RECORDS PROVIDED
»»

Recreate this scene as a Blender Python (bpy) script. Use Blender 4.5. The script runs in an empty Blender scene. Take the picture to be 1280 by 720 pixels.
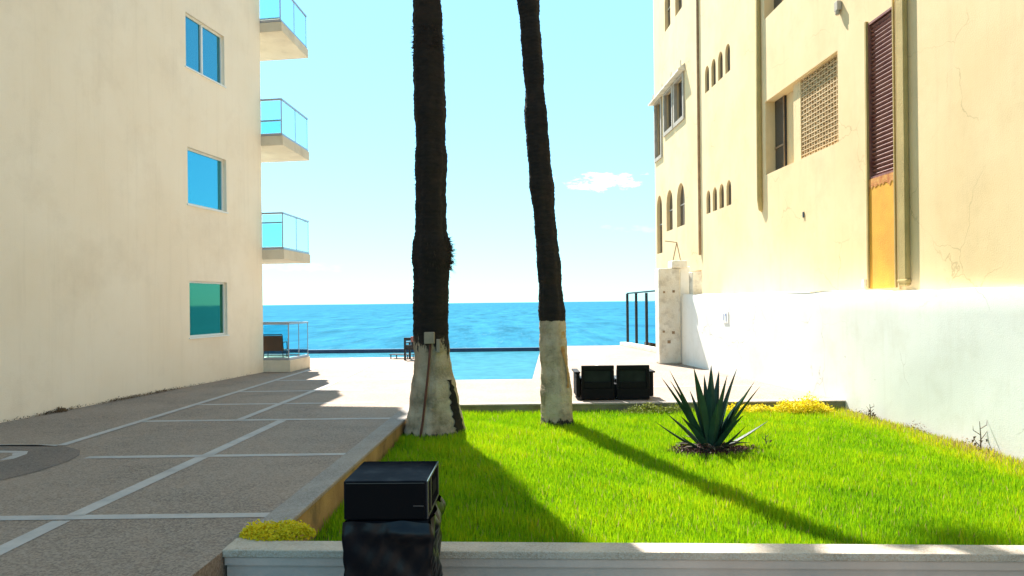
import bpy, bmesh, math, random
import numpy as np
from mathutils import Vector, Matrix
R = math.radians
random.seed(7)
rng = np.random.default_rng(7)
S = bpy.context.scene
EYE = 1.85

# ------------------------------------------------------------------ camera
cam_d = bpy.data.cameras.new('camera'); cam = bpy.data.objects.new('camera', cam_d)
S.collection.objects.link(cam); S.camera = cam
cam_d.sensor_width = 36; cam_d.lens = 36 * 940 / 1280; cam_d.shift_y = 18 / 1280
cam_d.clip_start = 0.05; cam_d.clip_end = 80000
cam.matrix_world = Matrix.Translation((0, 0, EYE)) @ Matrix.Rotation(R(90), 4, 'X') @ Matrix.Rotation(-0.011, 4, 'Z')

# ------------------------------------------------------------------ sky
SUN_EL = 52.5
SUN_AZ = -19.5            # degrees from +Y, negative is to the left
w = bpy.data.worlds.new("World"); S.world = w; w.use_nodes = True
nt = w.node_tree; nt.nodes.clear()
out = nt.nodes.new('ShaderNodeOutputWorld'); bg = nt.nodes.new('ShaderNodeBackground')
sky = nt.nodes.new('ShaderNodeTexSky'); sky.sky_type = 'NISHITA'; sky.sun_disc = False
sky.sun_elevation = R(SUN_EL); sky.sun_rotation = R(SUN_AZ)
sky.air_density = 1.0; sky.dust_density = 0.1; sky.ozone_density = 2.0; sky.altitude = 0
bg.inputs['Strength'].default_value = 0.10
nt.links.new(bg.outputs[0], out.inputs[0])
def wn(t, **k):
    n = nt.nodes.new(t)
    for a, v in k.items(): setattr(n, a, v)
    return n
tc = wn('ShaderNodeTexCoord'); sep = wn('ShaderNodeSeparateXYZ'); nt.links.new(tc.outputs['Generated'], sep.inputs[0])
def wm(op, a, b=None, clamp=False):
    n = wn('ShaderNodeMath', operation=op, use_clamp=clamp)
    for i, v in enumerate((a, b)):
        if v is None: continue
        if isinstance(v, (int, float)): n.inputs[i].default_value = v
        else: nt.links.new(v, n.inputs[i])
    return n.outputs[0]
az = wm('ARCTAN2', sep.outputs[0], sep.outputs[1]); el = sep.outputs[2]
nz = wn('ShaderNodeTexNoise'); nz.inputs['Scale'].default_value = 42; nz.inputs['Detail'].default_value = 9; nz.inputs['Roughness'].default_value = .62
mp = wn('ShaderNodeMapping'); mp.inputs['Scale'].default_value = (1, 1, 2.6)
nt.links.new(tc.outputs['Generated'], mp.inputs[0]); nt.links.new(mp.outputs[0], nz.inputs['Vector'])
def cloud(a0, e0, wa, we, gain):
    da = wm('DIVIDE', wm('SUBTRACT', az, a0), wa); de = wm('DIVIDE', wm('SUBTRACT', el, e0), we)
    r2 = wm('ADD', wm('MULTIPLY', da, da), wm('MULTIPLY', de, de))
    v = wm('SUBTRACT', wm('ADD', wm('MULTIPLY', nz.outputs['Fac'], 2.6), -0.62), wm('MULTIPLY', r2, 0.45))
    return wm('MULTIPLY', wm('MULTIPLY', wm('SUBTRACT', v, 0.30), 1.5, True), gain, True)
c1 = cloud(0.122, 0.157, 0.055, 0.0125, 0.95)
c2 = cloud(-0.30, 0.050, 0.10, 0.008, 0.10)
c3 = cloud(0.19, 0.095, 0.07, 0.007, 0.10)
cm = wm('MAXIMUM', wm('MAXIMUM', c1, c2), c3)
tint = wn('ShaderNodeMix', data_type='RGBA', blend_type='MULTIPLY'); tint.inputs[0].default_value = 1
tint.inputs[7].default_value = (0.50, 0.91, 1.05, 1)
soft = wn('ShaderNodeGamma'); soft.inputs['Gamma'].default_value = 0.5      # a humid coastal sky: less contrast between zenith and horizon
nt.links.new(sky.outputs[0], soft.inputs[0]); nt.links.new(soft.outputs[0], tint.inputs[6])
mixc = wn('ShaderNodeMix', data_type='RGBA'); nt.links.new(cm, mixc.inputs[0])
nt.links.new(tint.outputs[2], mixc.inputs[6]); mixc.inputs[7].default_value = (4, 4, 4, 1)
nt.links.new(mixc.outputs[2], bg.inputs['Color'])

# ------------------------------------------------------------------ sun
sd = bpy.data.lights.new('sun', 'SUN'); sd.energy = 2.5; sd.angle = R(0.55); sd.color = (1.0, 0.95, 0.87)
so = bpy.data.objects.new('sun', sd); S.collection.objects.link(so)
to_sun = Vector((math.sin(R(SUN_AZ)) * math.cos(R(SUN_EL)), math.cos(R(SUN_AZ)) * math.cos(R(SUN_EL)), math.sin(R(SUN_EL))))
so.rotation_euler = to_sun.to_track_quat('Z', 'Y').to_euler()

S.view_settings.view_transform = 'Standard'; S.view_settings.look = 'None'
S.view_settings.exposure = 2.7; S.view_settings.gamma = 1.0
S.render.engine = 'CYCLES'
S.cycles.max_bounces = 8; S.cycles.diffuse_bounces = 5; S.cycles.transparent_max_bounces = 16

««
»»

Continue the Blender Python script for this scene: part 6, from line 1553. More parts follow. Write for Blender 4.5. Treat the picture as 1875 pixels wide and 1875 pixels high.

««

DO THIS
Reproduce, word for word, only the lines in the records above from the line with "Recreate this scene" through the line with "cam.matrix_world = Matrix.Translation((0, 0, EYE))", including both ends; omit the pictures.

SOLUTION TO THE PROBLEM
Recreate this scene as a Blender Python (bpy) script. Use Blender 4.5. The script runs in an empty Blender scene. Take the picture to be 1280 by 720 pixels.
import bpy, bmesh, math, random
import numpy as np
from mathutils import Vector, Matrix
R = math.radians
random.seed(7)
rng = np.random.default_rng(7)
S = bpy.context.scene
EYE = 1.85

# ------------------------------------------------------------------ camera
cam_d = bpy.data.cameras.new('camera'); cam = bpy.data.objects.new('camera', cam_d)
S.collection.objects.link(cam); S.camera = cam
cam_d.sensor_width = 36; cam_d.lens = 36 * 940 / 1280; cam_d.shift_y = 18 / 1280
cam_d.clip_start = 0.05; cam_d.clip_end = 80000
cam.matrix_world = Matrix.Translation((0, 0, EYE)) @ Matrix.Rotation(R(90), 4, 'X') @ Matrix.Rotation(-0.011, 4, 'Z')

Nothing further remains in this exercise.